Persecuted Quakers finally find refuge

“The tale is one of an evil time,

When souls were fettered and thought was crime.

And heresy’s whisper above its breath

Meant shameful scourging, and bonds and death.”

— John Greenleaf Whittier

As we enjoy this season of good food and drink, as well as the liberty to choose which local house of the Lord we fancy, we can be thankful that Puritan tyrants no longer patrol our pastures as they did in our ancestors’ day.

In Newbury, the early settlers ran into conflict with Puritan authority over ecclesiastical differences. Quakers especially were in the hot bed, and anyone that harbored the “cursed sect” would feel the fiery fury of local officials. These aggressively “bloodthirsty” and “extremely fanatical” men were not open to compromise. When dealing with dissenters, in the words of John Proctor, Puritan “justice would freeze beer.”

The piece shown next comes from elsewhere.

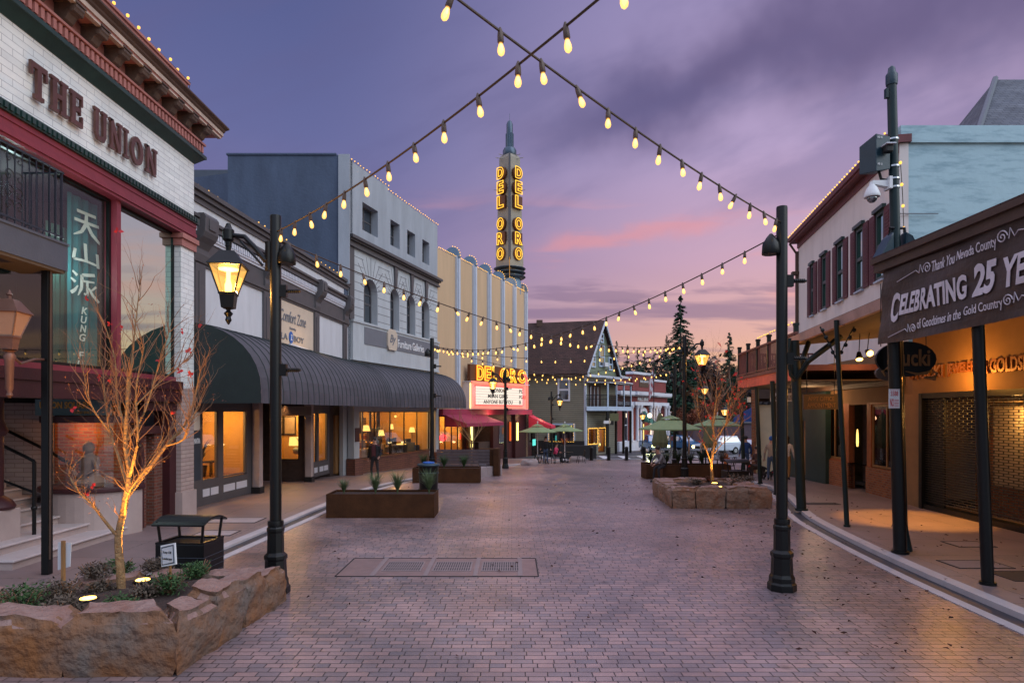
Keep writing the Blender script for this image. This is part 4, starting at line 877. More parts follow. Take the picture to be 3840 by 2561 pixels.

When the Quakers came to the Colonies, they brought with them a spiritual democracy that threatened the Puritan aristocratic system. Their simplistic faith had an absence of clergy, creed and sacrament; moreover, they gave women equality. The head honchos like Endicott and Hawthorne labeled them “dangerous intruders invading our borders” and “wandering vagabonds.” Despite the tenacious efforts of the magistrates who wanted to eliminate the “vile heretics,” which included branding, whipping and cropping, the Quakers just kept coming, and the good folk of Newbury were more than willing to board and support them.

In the summer months of 1658, the farm of Robert Adams played host to two Quaker missionaries, William Brend and William Leddra. The Phelps family of Salem held a secret Quaker meeting, and Adams escorted the guest speakers to the gathering. Unfortunately, word got out and the constables came to break up the assembly and haul in all the “quaking heretics.”

When the law boys arrived, chaos broke out, and perhaps the distraction of finding their wives in the midst of this devil’s den allowed Adams to sneak his guests out and bring them back to Newbury. However, it would not be long before the authorities would track them down. Captain Gerrish and the minister paid a call on their buddy Adams, and despite their best efforts to resolve things amicably, Brend and Leddra were turned over to Salem Court. Adams paid the fines, but his friends faced a different fate.